3) Interagisci con vari tipi di persone, anche con chi non ti piace.
Prova a conoscere le persone di tutte le età ed etnie, con diversi orientamenti sessuali e sociali, con differenti livelli di abilità fisica o di salute. Più tipi di persone arriverai a conoscere, più esperienze avrai, più vedrai le cose sotto una luce diversa.

4) Cerca somiglianze tra te e gli altri.
Quando poni l’accento sulle differenze tra te e gli altri, è molto più difficile da capirli. Cerca soprattutto di trovare le somiglianze tra te e le persone che non ti piacciono o con le quali non vai d’accordo. Fare questo ti permetterà di trovare i punti di connessione per stabilire un legame.

5) Pratica l’apertura verso un altro punto di vista.
Allena la tua mente ad aprirsi a prospettive che non sono le tue ed evolviti realmente per immergerti prospettive diverse.

6) Ascolta di più, parla di meno.
Il modo più affidabile per sapere quello che gli altri pensano e sentono è quello di ascoltarli quando parlano.
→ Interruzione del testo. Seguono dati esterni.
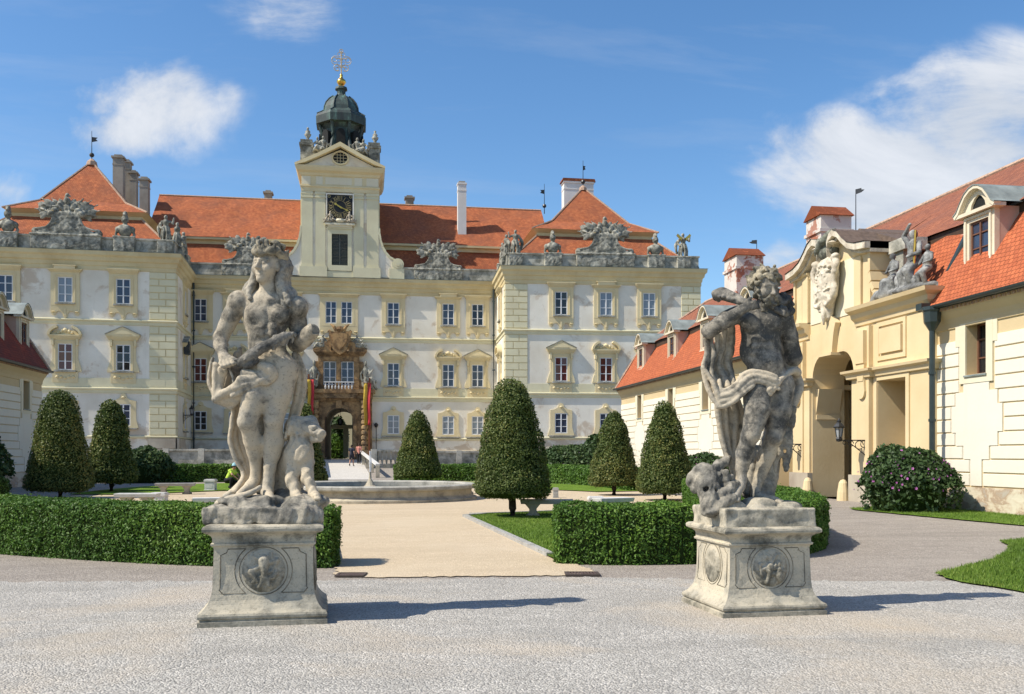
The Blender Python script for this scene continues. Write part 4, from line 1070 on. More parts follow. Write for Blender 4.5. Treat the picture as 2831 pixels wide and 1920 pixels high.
def wing(label, world, L, wins, dorms, low, up, rust=True, ra=(0, 0), ru=(0, 0)):
    b = thing('stable_wing', world.translation, label, 'building', 0, 'low wings round the court')
    bw = world
    H = [(c - .46, c + .46, 3.9, 5.37) for c in wins]
    m = MB(); wall_holes(m, L, 0, 5.95, H, 0, .42); m.box(0, L, .5, 8, 5.0, 5.9) if False else None
    for x in (0, L): m.face([(x, 0, 0), (x, 12, 0), (x, 12, 5.95), (x, 0, 5.95)])
    for x in (0, L): m.face([(x, -.0, 5.95), (x, 12, 5.95), (x, 10.8, 8.6), (x, 5.93, 11.9), (x, 1.2, 8.6)])
    m.build('wall', M['creamgap'], b, bw)
    if rust:
        m = MB(); z = .72; row = 0; hh = .385
        half = {1: .30, 2: .62, 3: .98, 4: 1.18, 5: 1.18, 6: .98, 7: .62, 0: .30}
        while z + hh < 5.32:
            cuts = []
            for c in wins:
                if z + hh > 3.75 and z < 5.5: cuts.append((c - .80, c + .80))
                elif row >= 0 and row <= 7: k = 7 - row; cuts.append((c - half[row], c + half[row]))
            s = 0.0; iv = []
            for a, d_ in sorted(cuts):
                if a > s: iv.append((s, a))
                s = d_
            if s < L: iv.append((s, L))
            for a, d_ in iv:
                for q0 in np.arange(a, d_, 3.1):
                    a2, d2 = q0 + .001, min(q0 + 3.1, d_) - .001
                    if d2 - a2 < .05: continue
                    z_, Z_ = z + .018, z + hh - .018
                    vs = [(a2, 0, z_), (d2, 0, z_), (d2, 0, Z_), (a2, 0, Z_), (a2 + .015, -.035, z_ + .012), (d2 - .015, -.035, z_ + .012), (d2 - .015, -.035, Z_ - .012), (a2 + .015, -.035, Z_ - .012)]
                    if abs(q0 - a) > .01: vs[4] = (a2, -.035, z_ + .012); vs[7] = (a2, -.035, Z_ - .012)
                    if d2 < d_ - .01: vs[5] = (d2, -.035, z_ + .012); vs[6] = (d2, -.035, Z_ - .012)
                    m.mesh(vs, [(4, 5, 6, 7), (0, 1, 5, 4), (1, 2, 6, 5), (2, 3, 7, 6), (3, 0, 4, 7)])
            z += hh; row += 1
        # stepped plain panels under the windows
        for c in wins:
            for row, hw in half.items():
                z_ = .72 + row * hh
                m.box(c - hw + .05, c + hw - .05, -.034, 0, z_ + (0 if row else .02), z_ + hh)
        m.build('rusticated_bands', M['cream'], b, bw)
    m = MB(); m.box(0, L, -.05, 0.0, 0, .70); m.build('base', M['basepeel'], b, bw)
    m = MB(); m.sweep([(0, 5.30), (.04, 5.32), (.06, 5.46), (.12, 5.60), (.26, 5.78), (.32, 5.92), (0, 5.95)], [(0, 0), (L, 0)]); m.build('cove_cornice', M['creamgap'], b, bw)
    m = MB()
    for c in wins:
        m.cut(); ring(m, c - .46, c + .46, 3.9, 5.37, c - .74, c + .74, 3.66, 5.58 if False else 5.56, -.05)
        for s_ in (-1, 1): m.box(c + s_ * .83 - .10, c + s_ * .83 + .10, -.045, 0, 4.75, 5.5)
    if wins: m.build('window_surround', M['gatepale'], b, bw)
    for c in wins:
        Ww = bw @ Matrix.Translation((c, 0, 3.9))
        a = sash_mesh(.92, 1.47, 2, 3, .06, .06, .04, .33, .40); o = a.build('window', M['brownsash'], b, Ww)
        link('pane', pane_mesh(.92, 1.47, .38).data('pane', M['glassdark']), Ww, o)
        a = MB(); a.box(-.5, .5, -.09, .35, -.06, -.01); a.build('sill', M['lead'], o, Ww)
    r = MB()
    a_, b_ = -.05 + ra[0], L + .05 + ra[1]; c_, d_ = -.05 + ru[0], L + .05 + ru[1]
    r.roofquad((-.05, -.42, 6.02), (L + .05, -.42, 6.02), (L + .05, 1.22, 8.6), (-.05, 1.22, 8.6))
    if ra[0]: r.roofquad((a_, .12, 6.87), (-.05, .12, 6.87), (-.05, 1.22, 8.6), (a_, 1.22, 8.6))
    if ra[1]: r.roofquad((L + .05, .12, 6.87), (b_, .12, 6.87), (b_, 1.22, 8.6), (L + .05, 1.22, 8.6))
    lowr = r.build('lower_roof', M[low], b, bw)
    r = MB()
    r.roofquad((c_, .98, 8.72), (d_, .98, 8.72), (d_, 5.93, 12.0), (c_, 5.93, 12.0))
    r.roofquad((d_, 10.8, 8.72), (c_, 10.8, 8.72), (c_, 5.93, 12.0), (d_, 5.93, 12.0))
    upr = r.build('upper_roof', M[up], b, bw)
    m = MB(); m.box(c_, d_, 1.1, 1.4, 8.4, 8.70); m.build('roof_band', M['darkwood'], upr, bw)
    m = MB(); m.tube([(c_, 5.93, 12.03), (d_, 5.93, 12.03)], .10, 6)
    for x in ([a_] if ra[0] == 0 else []) + ([b_] if ra[1] == 0 else []): m.tube([(x, -.42, 6.04), (x, 1.22, 8.62)], .075, 5); m.tube([(x, .98, 8.74), (x, 5.93, 12.03)], .075, 5)
    m.build('ridge_tiles', M['ridge'], upr, bw)
    m = MB()
    pr = [(.105 * math.cos(t), .105 * math.sin(t)) for t in [math.pi + math.pi * k / 6 for k in range(7)]]
    n = len(pr); vs = [(x, -.50 + q[0], 6.02 + q[1]) for x in (-.1, L + .1) for q in pr]
    m.mesh(vs, [(k, k + 1, n + k + 1, n + k) for k in range(n - 1)] + [tuple(range(n)), tuple(range(2 * n - 1, n - 1, -1))])
    m.box(-.1, L + .1, -.40, -.36, 5.92, 6.04)
    gut = m.build('gutter', M['gutter'], b, bw)
    m = MB()
    k = 0.06
    while k < L: m.box(k, k + .09, -.36, -.30, 5.84, 5.94); k += .19
    m.build('scalloped_eaves', M['ridge'], b, bw)['kind'] = 'stuff'
    for c in dorms:
        Wd = bw @ Matrix.Translation((c, .33, 0))
        d0 = link('dormer', DD['dormer'], Wd, b)
        for k_ in ('cheek', 'cheek.001', 'dormer_roof', 'gable_opening'): link(k_.split('.')[0], DD[k_], Wd, d0)
        for k_ in ('sash', 'pane'): link(k_, DD[k_], Wd @ Matrix.Translation((0, 0, 7.2)), d0)
    return b, upr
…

Le persone si sentono più capite quando è consentito loro un ampio spazio per affermare la loro opinione. Quando parli tu, non parlano loro, per cui proprio parlando di meno, è possibile migliorare notevolmente la tua empatia.

7) Non terminare le frasi degli altri.
Quando pensi di sapere quello che gli altri stiano dicendo, sei tentato a terminare le loro dichiarazioni. Questo deriva in parte dal desiderio di mostrare efficienza e in parte dal desiderio di dimostrare che riesci a comprendere il pensiero degli altri.
Raramente riusciamo a comprendere gli altri così bene come pensiamo di fare. È meglio che le persone dicano a te quello che sentono, piuttosto che tu dica a loro ciò che sentono.

8) Non dare consigli se non sono richiesti.
Resisti alla tentazione di risolvere i problemi di cui le persone ti parlano. Quando dai loro un consiglio, il risultato che produce sembra quello di minimizzare i loro sentimenti. Di solito, quello che vogliono le persone è avere qualcuno che ascolti le loro preoccupazioni.

9) Dai attenzione in modo sincero.
Prendi a cuore gli altri in modo sincero. Se non lo fai genuinamente, le persone se ne accorgono, poiché è impossibile fingere empatia. Se manipoli le persone esse, comunemente, alla fine, se ne accorgono attraverso il tuo linguaggio del corpo o i fatti che ne seguiranno: di conseguenza diventerai per sempre non credibile ai loro occhi.